WHAT IS REQUIRED: Each line of the data that includes the string "script" is to be copied out.

RECORDS FOR THE TASK:
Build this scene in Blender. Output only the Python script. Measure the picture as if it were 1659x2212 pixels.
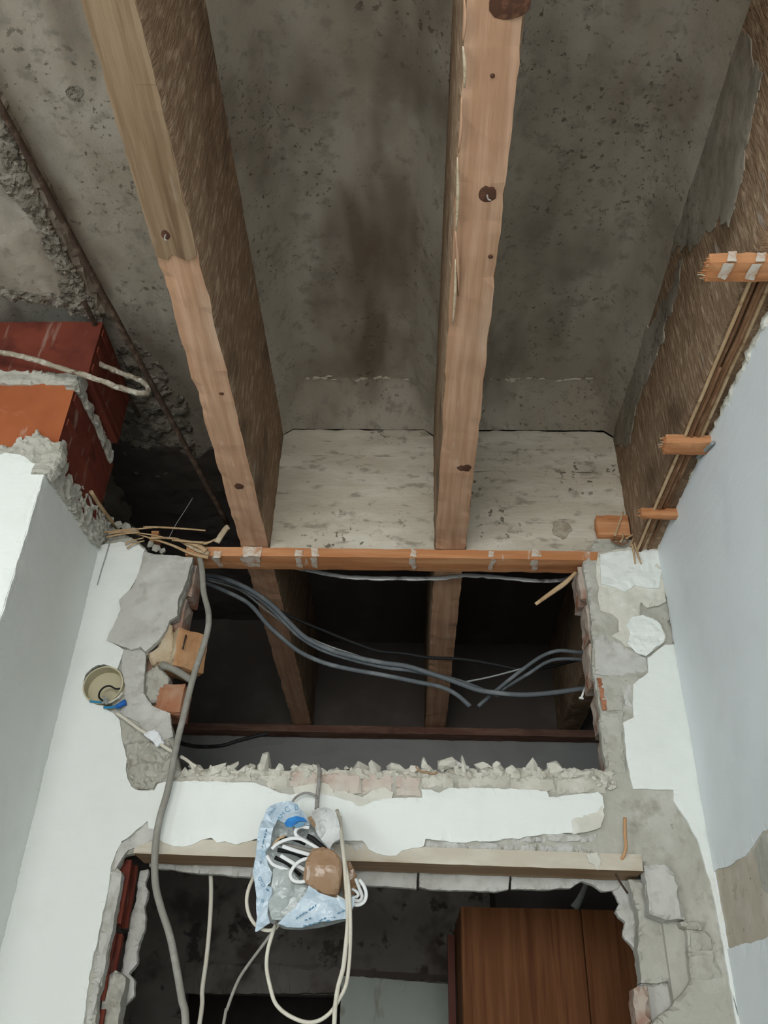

---

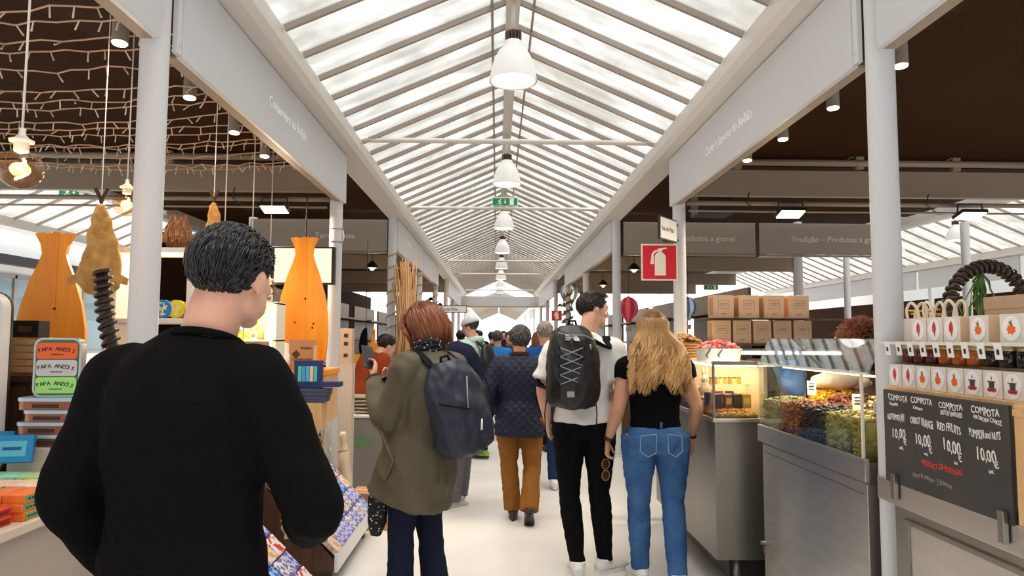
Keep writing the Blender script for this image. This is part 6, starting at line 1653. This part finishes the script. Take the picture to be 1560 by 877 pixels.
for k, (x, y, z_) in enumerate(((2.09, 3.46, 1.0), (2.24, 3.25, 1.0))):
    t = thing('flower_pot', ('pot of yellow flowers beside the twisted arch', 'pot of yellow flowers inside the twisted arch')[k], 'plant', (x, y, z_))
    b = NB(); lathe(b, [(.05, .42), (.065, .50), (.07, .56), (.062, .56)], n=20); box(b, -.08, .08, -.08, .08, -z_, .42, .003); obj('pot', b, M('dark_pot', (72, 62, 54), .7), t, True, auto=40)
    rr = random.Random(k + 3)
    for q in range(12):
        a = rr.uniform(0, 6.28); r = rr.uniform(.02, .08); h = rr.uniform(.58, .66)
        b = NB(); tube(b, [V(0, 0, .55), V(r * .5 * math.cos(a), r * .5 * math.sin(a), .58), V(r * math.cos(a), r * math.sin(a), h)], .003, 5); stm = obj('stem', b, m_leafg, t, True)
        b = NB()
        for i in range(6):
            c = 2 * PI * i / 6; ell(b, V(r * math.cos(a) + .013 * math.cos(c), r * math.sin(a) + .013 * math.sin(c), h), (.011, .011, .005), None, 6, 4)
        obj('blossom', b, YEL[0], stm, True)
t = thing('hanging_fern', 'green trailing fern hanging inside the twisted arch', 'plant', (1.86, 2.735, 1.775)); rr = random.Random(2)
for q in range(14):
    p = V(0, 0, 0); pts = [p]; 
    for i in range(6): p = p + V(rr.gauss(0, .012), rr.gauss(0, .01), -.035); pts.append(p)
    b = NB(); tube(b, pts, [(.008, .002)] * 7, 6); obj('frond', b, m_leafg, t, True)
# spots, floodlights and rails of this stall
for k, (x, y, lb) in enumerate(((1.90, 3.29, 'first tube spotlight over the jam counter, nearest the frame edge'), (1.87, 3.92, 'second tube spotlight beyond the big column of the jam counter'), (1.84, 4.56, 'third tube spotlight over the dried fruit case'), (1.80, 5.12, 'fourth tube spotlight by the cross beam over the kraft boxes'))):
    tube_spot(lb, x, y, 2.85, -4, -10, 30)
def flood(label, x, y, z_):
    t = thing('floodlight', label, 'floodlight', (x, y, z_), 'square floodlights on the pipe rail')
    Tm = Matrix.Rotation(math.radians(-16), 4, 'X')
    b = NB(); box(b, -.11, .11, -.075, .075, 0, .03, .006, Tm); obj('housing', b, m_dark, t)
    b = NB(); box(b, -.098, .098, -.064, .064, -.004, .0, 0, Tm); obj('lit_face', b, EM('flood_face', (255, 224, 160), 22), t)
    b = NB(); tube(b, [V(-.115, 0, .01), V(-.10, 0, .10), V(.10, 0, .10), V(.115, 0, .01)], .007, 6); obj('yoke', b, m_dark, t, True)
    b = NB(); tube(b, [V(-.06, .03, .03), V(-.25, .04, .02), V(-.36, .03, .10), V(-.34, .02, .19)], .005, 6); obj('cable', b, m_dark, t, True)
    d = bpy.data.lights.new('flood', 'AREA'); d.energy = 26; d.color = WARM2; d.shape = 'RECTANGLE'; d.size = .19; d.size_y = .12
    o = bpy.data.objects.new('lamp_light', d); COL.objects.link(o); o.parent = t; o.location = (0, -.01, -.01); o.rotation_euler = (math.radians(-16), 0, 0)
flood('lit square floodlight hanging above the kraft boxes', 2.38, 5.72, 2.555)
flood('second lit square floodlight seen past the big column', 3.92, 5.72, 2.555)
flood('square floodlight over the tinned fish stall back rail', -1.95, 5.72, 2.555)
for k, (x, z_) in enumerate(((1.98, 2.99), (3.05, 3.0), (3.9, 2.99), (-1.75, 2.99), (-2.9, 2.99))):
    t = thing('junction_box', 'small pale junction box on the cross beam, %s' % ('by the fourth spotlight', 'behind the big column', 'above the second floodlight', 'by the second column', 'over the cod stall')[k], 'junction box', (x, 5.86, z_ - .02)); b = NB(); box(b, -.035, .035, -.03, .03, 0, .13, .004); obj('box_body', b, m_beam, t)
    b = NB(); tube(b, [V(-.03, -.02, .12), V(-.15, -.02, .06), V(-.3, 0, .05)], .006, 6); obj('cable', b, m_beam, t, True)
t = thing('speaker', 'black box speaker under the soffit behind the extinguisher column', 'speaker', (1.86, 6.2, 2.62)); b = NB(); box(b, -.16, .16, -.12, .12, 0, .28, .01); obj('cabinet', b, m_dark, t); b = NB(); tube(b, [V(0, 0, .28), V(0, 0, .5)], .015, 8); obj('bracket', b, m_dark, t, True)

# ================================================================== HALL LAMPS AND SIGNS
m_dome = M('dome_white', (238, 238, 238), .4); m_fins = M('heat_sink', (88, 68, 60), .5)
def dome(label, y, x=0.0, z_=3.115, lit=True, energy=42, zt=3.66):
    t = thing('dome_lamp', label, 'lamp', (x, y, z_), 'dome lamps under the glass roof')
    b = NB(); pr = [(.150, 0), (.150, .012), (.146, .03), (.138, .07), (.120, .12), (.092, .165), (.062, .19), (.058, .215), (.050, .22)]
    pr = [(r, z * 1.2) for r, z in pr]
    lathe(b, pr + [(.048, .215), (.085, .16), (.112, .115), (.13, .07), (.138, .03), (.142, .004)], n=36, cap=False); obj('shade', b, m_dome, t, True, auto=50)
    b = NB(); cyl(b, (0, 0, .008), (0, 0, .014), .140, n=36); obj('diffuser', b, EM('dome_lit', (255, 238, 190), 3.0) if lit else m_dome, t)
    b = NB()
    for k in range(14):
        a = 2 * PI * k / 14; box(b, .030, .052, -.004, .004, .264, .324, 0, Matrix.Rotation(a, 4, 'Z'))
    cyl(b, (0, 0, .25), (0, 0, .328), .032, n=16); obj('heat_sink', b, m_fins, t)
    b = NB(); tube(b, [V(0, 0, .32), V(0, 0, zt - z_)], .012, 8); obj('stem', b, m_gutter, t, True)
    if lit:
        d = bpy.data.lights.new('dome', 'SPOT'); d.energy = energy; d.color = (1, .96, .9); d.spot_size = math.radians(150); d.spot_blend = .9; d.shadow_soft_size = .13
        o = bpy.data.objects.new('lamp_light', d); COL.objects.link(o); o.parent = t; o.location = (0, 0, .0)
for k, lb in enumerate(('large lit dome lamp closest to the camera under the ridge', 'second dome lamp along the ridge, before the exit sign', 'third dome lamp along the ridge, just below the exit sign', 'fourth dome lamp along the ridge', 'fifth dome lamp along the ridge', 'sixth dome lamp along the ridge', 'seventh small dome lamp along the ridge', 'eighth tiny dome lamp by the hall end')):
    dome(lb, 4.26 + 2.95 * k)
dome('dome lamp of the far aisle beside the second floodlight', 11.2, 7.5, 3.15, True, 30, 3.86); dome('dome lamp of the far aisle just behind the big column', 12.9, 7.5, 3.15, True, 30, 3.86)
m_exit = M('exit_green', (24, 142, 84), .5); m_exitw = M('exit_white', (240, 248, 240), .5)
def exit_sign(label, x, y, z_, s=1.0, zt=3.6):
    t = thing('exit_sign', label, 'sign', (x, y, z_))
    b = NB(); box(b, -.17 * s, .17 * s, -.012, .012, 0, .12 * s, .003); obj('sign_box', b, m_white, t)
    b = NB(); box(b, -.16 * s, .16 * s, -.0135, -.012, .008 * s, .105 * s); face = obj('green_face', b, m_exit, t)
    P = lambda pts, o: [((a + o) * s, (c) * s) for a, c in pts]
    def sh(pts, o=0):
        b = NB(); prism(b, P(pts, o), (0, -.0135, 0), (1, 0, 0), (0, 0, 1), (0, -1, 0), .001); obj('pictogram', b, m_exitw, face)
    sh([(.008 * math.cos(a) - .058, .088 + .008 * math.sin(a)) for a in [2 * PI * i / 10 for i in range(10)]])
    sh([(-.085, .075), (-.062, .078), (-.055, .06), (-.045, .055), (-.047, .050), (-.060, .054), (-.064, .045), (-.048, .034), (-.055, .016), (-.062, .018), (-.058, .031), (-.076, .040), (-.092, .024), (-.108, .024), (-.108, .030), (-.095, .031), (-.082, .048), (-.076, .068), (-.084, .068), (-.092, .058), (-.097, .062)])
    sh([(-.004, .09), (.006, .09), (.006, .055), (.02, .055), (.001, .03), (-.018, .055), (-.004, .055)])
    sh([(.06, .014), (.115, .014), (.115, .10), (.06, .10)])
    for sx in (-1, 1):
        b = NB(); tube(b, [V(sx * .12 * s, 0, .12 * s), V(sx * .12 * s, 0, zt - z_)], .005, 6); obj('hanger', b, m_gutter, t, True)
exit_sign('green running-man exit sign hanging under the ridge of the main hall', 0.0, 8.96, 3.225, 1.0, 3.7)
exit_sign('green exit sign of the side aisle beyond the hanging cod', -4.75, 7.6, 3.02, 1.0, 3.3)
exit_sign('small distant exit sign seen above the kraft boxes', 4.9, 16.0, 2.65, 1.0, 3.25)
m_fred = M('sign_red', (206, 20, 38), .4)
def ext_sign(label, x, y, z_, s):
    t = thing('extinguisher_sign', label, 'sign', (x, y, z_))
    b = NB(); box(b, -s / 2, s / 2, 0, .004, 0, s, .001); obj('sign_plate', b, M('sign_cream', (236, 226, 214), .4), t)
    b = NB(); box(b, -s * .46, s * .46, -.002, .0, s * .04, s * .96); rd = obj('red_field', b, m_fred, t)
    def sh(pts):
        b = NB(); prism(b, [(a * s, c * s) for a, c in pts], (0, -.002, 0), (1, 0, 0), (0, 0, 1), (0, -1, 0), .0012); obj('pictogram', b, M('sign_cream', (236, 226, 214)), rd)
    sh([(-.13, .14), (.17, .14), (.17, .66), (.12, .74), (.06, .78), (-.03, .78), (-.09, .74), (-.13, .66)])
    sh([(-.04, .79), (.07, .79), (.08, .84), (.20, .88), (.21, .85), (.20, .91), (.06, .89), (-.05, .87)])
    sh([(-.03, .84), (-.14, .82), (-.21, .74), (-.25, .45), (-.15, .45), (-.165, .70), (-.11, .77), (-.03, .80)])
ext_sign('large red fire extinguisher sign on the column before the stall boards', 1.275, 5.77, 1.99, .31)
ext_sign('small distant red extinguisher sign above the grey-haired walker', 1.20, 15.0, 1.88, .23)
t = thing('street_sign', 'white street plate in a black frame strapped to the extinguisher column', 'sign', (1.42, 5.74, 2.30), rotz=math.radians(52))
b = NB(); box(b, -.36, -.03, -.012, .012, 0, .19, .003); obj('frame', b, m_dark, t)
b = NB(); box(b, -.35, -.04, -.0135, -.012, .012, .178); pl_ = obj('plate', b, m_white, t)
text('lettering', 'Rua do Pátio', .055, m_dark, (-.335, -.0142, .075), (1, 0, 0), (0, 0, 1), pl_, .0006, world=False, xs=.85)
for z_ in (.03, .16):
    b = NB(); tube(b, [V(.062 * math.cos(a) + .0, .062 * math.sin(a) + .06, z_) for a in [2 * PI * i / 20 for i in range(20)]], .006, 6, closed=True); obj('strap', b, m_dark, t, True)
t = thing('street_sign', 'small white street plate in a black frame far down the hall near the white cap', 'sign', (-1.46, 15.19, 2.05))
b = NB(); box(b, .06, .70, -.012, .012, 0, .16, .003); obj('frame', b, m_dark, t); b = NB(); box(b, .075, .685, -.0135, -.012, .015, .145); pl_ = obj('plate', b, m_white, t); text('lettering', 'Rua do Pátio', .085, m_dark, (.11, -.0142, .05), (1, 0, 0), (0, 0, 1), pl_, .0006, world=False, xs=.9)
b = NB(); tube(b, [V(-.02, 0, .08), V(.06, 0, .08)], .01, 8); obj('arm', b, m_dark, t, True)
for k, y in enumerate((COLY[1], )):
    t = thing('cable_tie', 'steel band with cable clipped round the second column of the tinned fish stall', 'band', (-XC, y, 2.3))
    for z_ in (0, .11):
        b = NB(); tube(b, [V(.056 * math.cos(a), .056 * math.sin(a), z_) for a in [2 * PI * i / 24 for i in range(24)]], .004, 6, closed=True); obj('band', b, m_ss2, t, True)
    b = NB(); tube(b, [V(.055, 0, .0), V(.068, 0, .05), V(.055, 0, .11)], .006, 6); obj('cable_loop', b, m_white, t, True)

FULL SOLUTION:
Build this scene in Blender. Output only the Python script. Measure the picture as if it were 1659x2212 pixels.
Keep writing the Blender script for this image. This is part 6, starting at line 1653. This part finishes the script. Take the picture to be 1560 by 877 pixels.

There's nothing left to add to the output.